There may not be much point to interrogating the artist’s non-objectivity. Diebenkorn, after all, was a double modern art heretic: first for abandoning a perfectly respectable body of Ab-Ex work in the 1950s for a loose, San Francisco Bay Area-identified representational style; then, with the “Ocean Park” series, for shunting the figure aside and embracing a different, more stately and classicizing type of pictorial abstraction.
The first defection set the artist against formalist critics like Clement Greenberg. Greenberg thought that high quality paintings would be non-objective and resolutely flat, employing the canvas-staining methods of painters like Morris Louis or Kenneth Noland. Around 1956, Greenberg sent Noland to Diebenkorn’s studio to see what the West Coast painter was up to; instead of cutting-edge abstraction, Noland was apparently confronted by figure studies, self-portraits, and still life. “[He] as much as told me, ‘What the hell have you done?’,” Diebenkorn later recounted. “He was really very disappointed.”
Diebenkorn turned away from the New York art world; then he turned away from the Bay Area Figurative scene with which he was identified. Neither turn made any sense career-wise.

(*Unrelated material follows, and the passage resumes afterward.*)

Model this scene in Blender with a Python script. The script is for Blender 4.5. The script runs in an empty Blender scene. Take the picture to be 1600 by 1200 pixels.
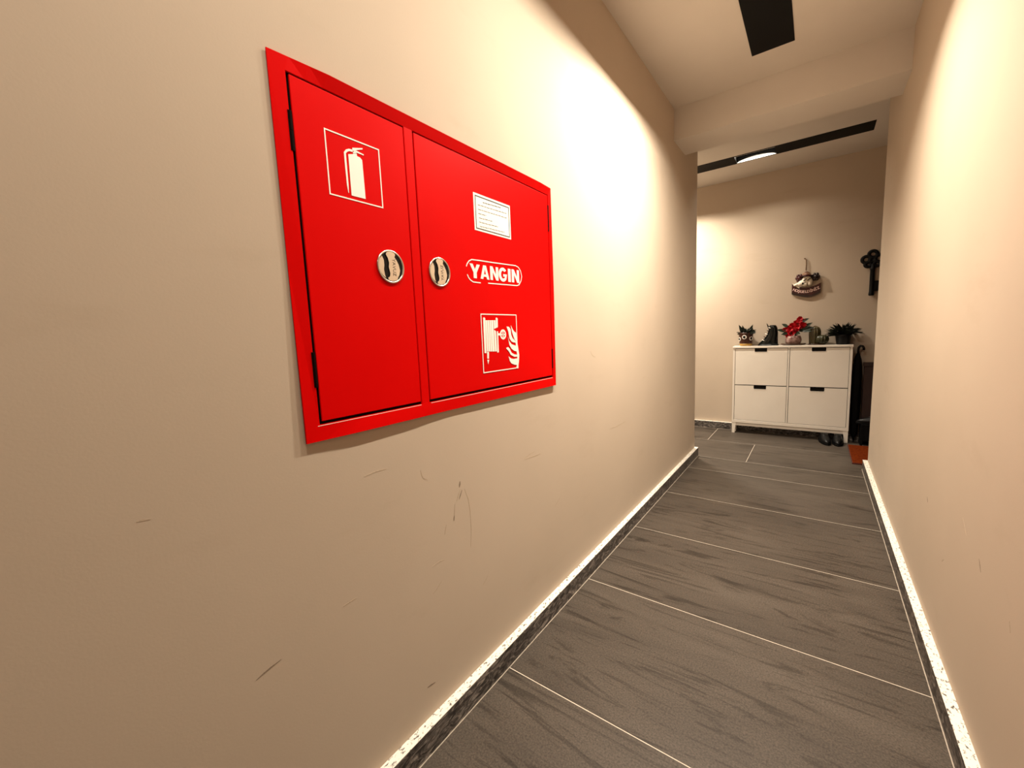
import bpy, bmesh, math, random
from mathutils import Vector, Matrix
random.seed(7)
scene = bpy.context.scene
COL = scene.collection
# ---------------------------------------------------------------- camera, world, exposure
CAM_X, CAM_Z = 0.8153, 1.105
YAW, PITCH, ROLL, FPX = -0.6386, -0.1176, -0.0415, 641.43
def make_camera():
    fwd = Vector((math.sin(YAW)*math.cos(PITCH), math.cos(YAW)*math.cos(PITCH), math.sin(PITCH)))
    right = Vector((math.cos(YAW), -math.sin(YAW), 0))
    up = right.cross(fwd)
    r2 = math.cos(ROLL)*right + math.sin(ROLL)*up
    u2 = -math.sin(ROLL)*right + math.cos(ROLL)*up
    m = Matrix((r2, u2, -fwd)).transposed().to_4x4()
    m.translation = (CAM_X, 0, CAM_Z)
    cd = bpy.data.cameras.new('camera'); cd.sensor_fit = 'HORIZONTAL'; cd.sensor_width = 36
    cd.lens = FPX/1600*36; cd.clip_start = 0.02; cd.clip_end = 60
    co = bpy.data.objects.new('camera', cd); COL.objects.link(co); co.matrix_world = m
    scene.camera = co
make_camera()
w = bpy.data.worlds.new('world'); scene.world = w; w.use_nodes = True
w.node_tree.nodes['Background'].inputs[0].default_value = (1.0, 0.85, 0.65, 1)
w.node_tree.nodes['Background'].inputs[1].default_value = 0.0
vs = scene.view_settings
vs.view_transform = 'Standard'; vs.look = 'None'; vs.gamma = 1.0; vs.use_curve_mapping = False
vs.exposure = -0.08
try:
    scene.cycles.use_denoising = True
    scene.cycles.max_bounces = 10; scene.cycles.diffuse_bounces = 6
    scene.cycles.sample_clamp_indirect = 6.0
except Exception: pass
LAMP_COLOR = (1.0, 0.885, 0.725)
LAMP_NEAR, LAMP_MID2, LAMP_MID, LAMP_FAR, LAMP_FAR_L, LAMP_BACK = 11.0, 15.0, 70.0, 5.5, 64.0, 8.0
LAMP_SPREAD = math.radians(134)

# ---------------------------------------------------------------- measured plan (metres)
W = 1.157            # corridor width
YL, YR = 3.714, 3.908  # where the left and right corridor walls end
YB = 4.90            # back wall
ZC, ZF = 2.556, 2.575  # ceiling heights
BY0, BY1, BZ = 3.035, 3.325, 2.355  # beam
YN = -2.6            # corridor end behind the viewer
XH = -2.4            # far hall, left end
XD = 1.52            # door niche depth
SK, SKH = 0.027, 0.074

# ---------------------------------------------------------------- helpers
MATS = {}
def mat(name, base=(.8,.8,.8), rough=.5, metal=0.0, build=None, spec=None):
    if name in MATS: return MATS[name]
    m = bpy.data.materials.new(name); m.use_nodes = True
    nt = m.node_tree; b = nt.nodes['Principled BSDF']
    b.inputs['Base Color'].default_value = (*base, 1); b.inputs['Roughness'].default_value = rough
    b.inputs['Metallic'].default_value = metal
    if spec is not None: b.inputs['Specular IOR Level'].default_value = spec
    m.diffuse_color = (*base, 1)
    if build: build(nt, b)
    MATS[name] = m
    return m
def N(nt, t, **kw):
    n = nt.nodes.new(t)
    for k, v in kw.items():
        if k in n.inputs: n.inputs[k].default_value = v
        else: setattr(n, k, v)
    return n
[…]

Diebenkorn followed his work wherever he felt it needed to go, incorporating the qualities of light wherever he happened to be and not minding too much if it gave his work some sort of idiosyncratic regional stamp. “I arrive at the light only after painting in it, not by aiming for it,” Diebenkorn once said—as if he were powerless to do any work other than what his surroundings and his materials demanded.
However set apart from the big arguments of his day Diebenkorn was, his fidelity to a certain kind of seeing and painting looks more like courage than comfort. He charted his own course not once, not twice, but three times. Any one of his careers, taken separately, would be enough for him to be remembered. That the two decades presented at the Corcoran only represents a single piece of this development is astonishing. Would that all artists could fail so spectacularly to figure out what art that matters ought to look like.